◆ WHAT IS ASKED:
Each line from the top of the listing through the one holding "F, CX, HY, EYE" should be restated word for word, with nothing added and no pictures.

◆ SUPPLIED MATERIAL:
+-------+

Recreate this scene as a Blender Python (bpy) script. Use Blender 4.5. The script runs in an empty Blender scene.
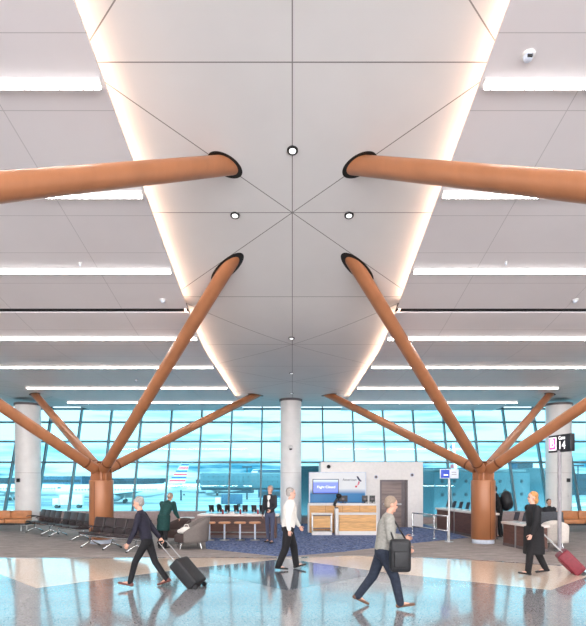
import bpy, bmesh, math, random
from mathutils import Vector, Matrix
random.seed(7)
S = bpy.context.scene
C = S.collection
PI = math.pi
F, CX, HY, EYE = 520.0, 292.3, 482.0, 2.0      # focal length in px, axis, horizon row, eye height


def fx(px, Y): return (px - CX) * Y / F         # world X of a photo column at distance Y
def fz(py, Y): return EYE + (HY - py) * Y / F   # world Z of a photo row at distance Y
def fy(py): return F * EYE / (py - HY)          # distance of a floor point on that row


def lin(c):
    def f(v):
        v /= 255.0
        return v / 12.92 if v <= 0.04045 else ((v + 0.055) / 1.055) ** 2.4
    return (f(c[0]), f(c[1]), f(c[2]), 1.0)


# ------------------------------------------------------------------ materials
class NT:
    """small helper for building node trees"""
    def __init__(s, tree):
        s.t = tree; s.n = tree.nodes; s.l = tree.links
    def node(s, typ, **kw):
        n = s.n.new(typ)
        for k, v in kw.items():
            setattr(n, k, v)
        return n
    def put(s, sock, v):
        if isinstance(v, bpy.types.NodeSocket): s.l.new(v, sock)
        else: sock.default_value = v
    def math(s, op, a, b=0.0, c=None):
        n = s.node('ShaderNodeMath', operation=op)
        s.put(n.inputs[0], a); s.put(n.inputs[1], b)
        if c is not None: s.put(n.inputs[2], c)
        return n.outputs[0]
    def mix(s, f, a, b):
        n = s.node('ShaderNodeMix', data_type='RGBA')
        s.put(n.inputs[0], f); s.put(n.inputs[6], a); s.put(n.inputs[7], b)
        return n.outputs[2]
    def noise(s, vec, scale, detail=3.0, rough=0.55):
        n = s.node('ShaderNodeTexNoise')
        if vec is not None: s.l.new(vec, n.inputs['Vector'])
        n.inputs['Scale'].default_value = scale
        n.inputs['Detail'].default_value = detail
        n.inputs['Roughness'].default_value = rough
        return n.outputs['Fac']
    def ramp(s, f, a, b):
        n = s.node('ShaderNodeMapRange')
        s.put(n.inputs[0], f); n.inputs[1].default_value = a; n.inputs[2].default_value = b
        return n.outputs[0]
    def coords(s, scale=(1, 1, 1), kind='Object', rot=(0, 0, 0)):
        t = s.node('ShaderNodeTexCoord'); m = s.node('ShaderNodeMapping')
        m.inputs['Scale'].default_value = scale; m.inputs['Rotation'].default_value = rot
        s.l.new(t.outputs[kind], m.inputs['Vector'])
        return m.outputs[0]


def mat(name, rgb, rough=0.5, metal=0.0, var=0.06, scale=8.0, bump=0.0, bscale=60.0, stretch=(1, 1, 1), spec=0.5, coat=0.0, sheen=0.0):
    m = bpy.data.materials.new(name); m.use_nodes = True
    k = NT(m.node_tree); p = k.n['Principled BSDF']
    col = lin(rgb)
    v = k.coords(stretch)
    f = k.noise(v, scale)
    lo = tuple(max(0, c * (1 - var * 2)) for c in col[:3]) + (1,)
    hi = tuple(min(1, c * (1 + var * 2)) for c in col[:3]) + (1,)
    k.put(p.inputs['Base Color'], k.mix(k.ramp(f, 0.3, 0.7), lo, hi))
    p.inputs['Roughness'].default_value = rough
    p.inputs['Metallic'].default_value = metal
    p.inputs['Specular IOR Level'].default_value = spec
    p.inputs['Coat Weight'].default_value = coat
    p.inputs['Sheen Weight'].default_value = sheen
    if bump:
        b = k.node('ShaderNodeBump'); b.inputs['Strength'].default_value = bump; b.inputs['Distance'].default_value = 0.01
        k.l.new(k.noise(v, bscale), b.inputs['Height']); k.l.new(b.outputs[0], p.inputs['Normal'])
    return m


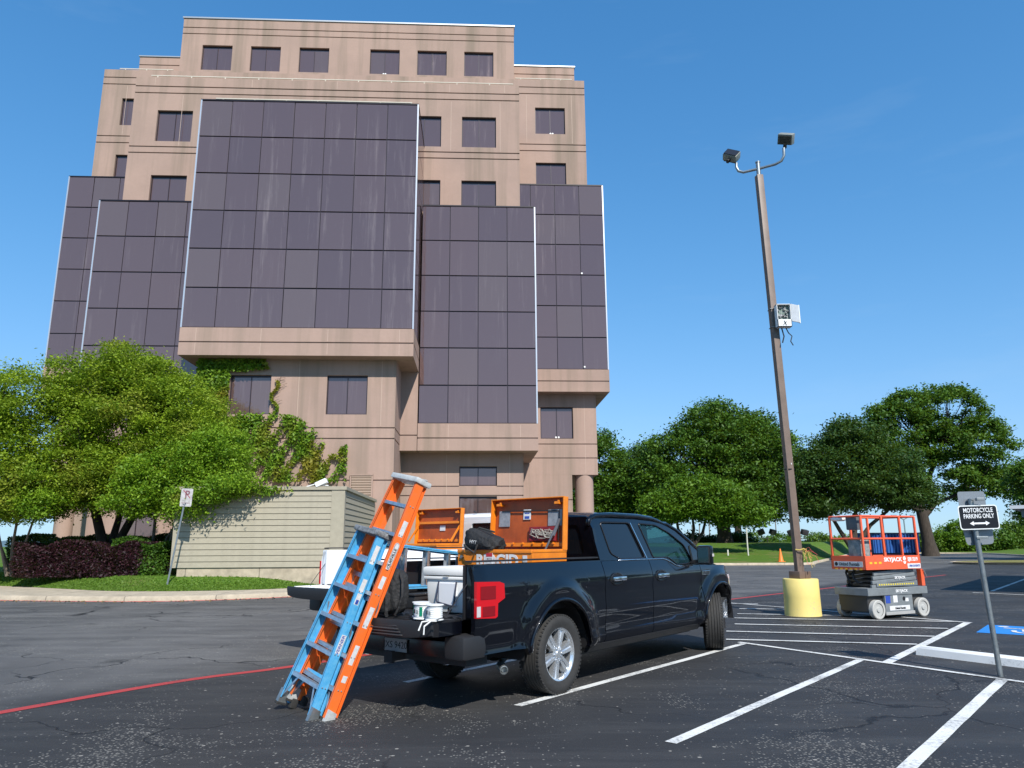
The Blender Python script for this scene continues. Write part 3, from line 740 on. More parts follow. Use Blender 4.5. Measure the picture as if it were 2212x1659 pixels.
def rounded(pts, r=.04, n=3):
    out = []; N = len(pts)
    for i in range(N):
        p = Vector(pts[i]); a = (Vector(pts[i - 1]) - p); b = (Vector(pts[(i + 1) % N]) - p)
        ra = min(r, a.length * .45, b.length * .45); a.normalize(); b.normalize()
        for k in range(n + 1):
            t = k / n; out.append(tuple((p + a * ra) * (1 - t) ** 2 + 2 * p * t * (1 - t) + (p + b * ra) * t * t))
    return out
def shrink(pts, d):
    c = Vector((sum(p[0] for p in pts) / len(pts), sum(p[1] for p in pts) / len(pts)))
    return [tuple(Vector(p) + (c - Vector(p)).normalized() * d) for p in pts]

M_BLACKCAR = mat('black_car_paint', (.0022, .0028, .0055), .3, 0, .12, coat=1)
M_WHITECAR = mat('white_car_paint', (.80, .81, .82), .25, 0, .5, coat=.6)
M_TRIMBLK = mat('gloss_black_trim', (.012, .012, .014), .25)
M_LINER = mat('bed_liner', (.014, .014, .016), .38, bump=.25, bscale=220)
M_PRIV = mat('privacy_glass', (.006, .008, .012), .04, spec=.7)
def glass_light():
    m = bpy.data.materials.new('cab_glass'); m.use_nodes = True; n, l = nodes(m); b = n['Principled BSDF']; o = n['Material Output']
    b.inputs['Base Color'].default_value = (.02, .05, .06, 1); b.inputs['Roughness'].default_value = .03; b.inputs['Specular IOR Level'].default_value = .7
    t = n.new('ShaderNodeBsdfTransparent'); t.inputs[0].default_value = (.55, .80, .80, 1); x = n.new('ShaderNodeMixShader'); x.inputs[0].default_value = .62
    l.new(b.outputs[0], x.inputs[1]); l.new(t.outputs[0], x.inputs[2]); l.new(x.outputs[0], o.inputs[0]); return m
M_CABGLASS = glass_light()
M_RED_LENS = mat('red_lens', (.55, .006, .012), .12, coat=1)
M_RED_LENS2 = mat('dark_red_lens', (.22, .004, .008), .15, coat=1)
M_CLEAR = mat('clear_lens', (.55, .50, .50), .12, coat=1)
M_RIM = mat('polished_alloy', (.78, .80, .82), .25, .8)
M_INT = mat('cab_interior', (.03, .03, .033), .8)

# shared wheel meshes (axle along y, outer face at -y for the right side)
def wheel_meshes():
    Rw, Rr, wd = .402, .268, .275
    bm = B(); prof = [(Rr, -.095), (Rr + .012, -.118), (Rr + .05, -.133), (Rw - .05, -.137), (Rw - .018, -.122), (Rw - .004, -.105)]
    for g in (-.075, -.035, .005, .045, .08):
        prof += [(Rw, g - .012), (Rw - .011, g - .009), (Rw - .011, g - .003), (Rw, g)]
    prof += [(Rw - .004, .105), (Rw - .018, .122), (Rw - .05, .137), (Rr + .05, .133), (Rr, .118), (Rr, -.095)]
    lathe(bm, prof, 60)
    # tread blocks: shallow cross notches on the shoulders
    for k in range(60):
        a = 2 * math.pi * (k + .5) / 60
        for s in (-1, 1):
            box(bm, Rw - .016, Rw + .0015, s * .112 - .012, s * .112 + .012, -.011, .011, M=Matrix.Rotation(a, 4, 'Z') @ Matrix(((1, 0, 0, 0), (0, 0, -1, 0), (0, 1, 0, 0), (0, 0, 0, 1))))
    rot = Matrix.Rotation(R(90), 4, 'X'); bm.transform(rot)
    bmesh.ops.recalc_face_normals(bm, faces=bm.faces[:])
    ty = bpy.data.meshes.new('tyre'); bm.to_mesh(ty); bm.free(); ty.materials.append(M_RUBBER); ty.shade_smooth(); ty.set_sharp_from_angle(angle=R(32))
    bm = B()
    lathe(bm, [(Rr - .004, .10), (Rr - .014, .095), (Rr - .02, .0), (Rr - .028, -.085), (Rr - .012, -.112), (Rr + .004, -.118), (Rr + .006, -.10)], 60)
    for k in range(6):
        a = 2 * math.pi * k / 6 + .26
        Mk = Matrix.Rotation(a, 4, 'Z')
        for s in (-1, 1):                                       # each spoke is a pair of ribs with a recess between
            o1 = [(.05, s * .010), (.07, s * .036), (.255, s * .058), (.258, s * .018)]
            v0 = [bm.verts.new(Mk @ Vector((x, y, -.088 - .018 * (x < .2) * 0 - .012 * math.sin(x * 9)))) for x, y in o1]
            v1 = [bm.verts.new(Mk @ Vector((x, y, -.035))) for x, y in o1]
            bm.faces.new(v0); bm.faces.new(v1)
            for i in range(4): bm.faces.new((v0[i], v0[(i + 1) % 4], v1[(i + 1) % 4], v1[i]))
        quad(bm, [Mk @ Vector(p) for p in ((.06, -.012, -.072), (.255, -.02, -.082), (.255, .02, -.082), (.06, .012, -.072))])
    lathe(bm, [(0, -.104), (.036, -.104), (.042, -.098), (.045, -.088), (.085, -.084), (.09, -.03)], 24)
    for k in range(6):
        a = 2 * math.pi * k / 6
        lathe(bm, [(0, -.108), (.009, -.108), (.011, -.085)], 8, Matrix.Translation((.064 * math.cos(a), .064 * math.sin(a), 0)))
    bm.transform(Matrix.Rotation(R(-90), 4, 'X') @ Matrix.Scale(-1, 4, (0, 0, 1)) if False else Matrix.Rotation(R(90), 4, 'X') @ Matrix.Scale(-1, 4, (0, 0, 1)))
    bmesh.ops.recalc_face_normals(bm, faces=bm.faces[:])
    ri = bpy.data.meshes.new('rim'); bm.to_mesh(ri); bm.free(); ri.materials.append(M_RIM); ri.shade_smooth(); ri.set_sharp_from_angle(angle=R(28))
    bm = B(); lathe(bm, [(0, -.01), (.17, -.01), (.175, .0), (.17, .012), (0, .012)], 32); bm.transform(Matrix.Rotation(R(90), 4, 'X'))
    dk = bpy.data.meshes.new('brake_disc'); bm.to_mesh(dk); bm.free(); dk.materials.append(mat('brake_steel', (.13, .12, .11), .5, .7))
    return ty, ri, dk
TYRE, RIM, DISC = wheel_meshes()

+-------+

◆ RESULT BELOW:
Recreate this scene as a Blender Python (bpy) script. Use Blender 4.5. The script runs in an empty Blender scene.
import bpy, bmesh, math, random
from mathutils import Vector, Matrix
random.seed(7)
S = bpy.context.scene
C = S.collection
PI = math.pi
F, CX, HY, EYE = 520.0, 292.3, 482.0, 2.0      # focal length in px, axis, horizon row, eye height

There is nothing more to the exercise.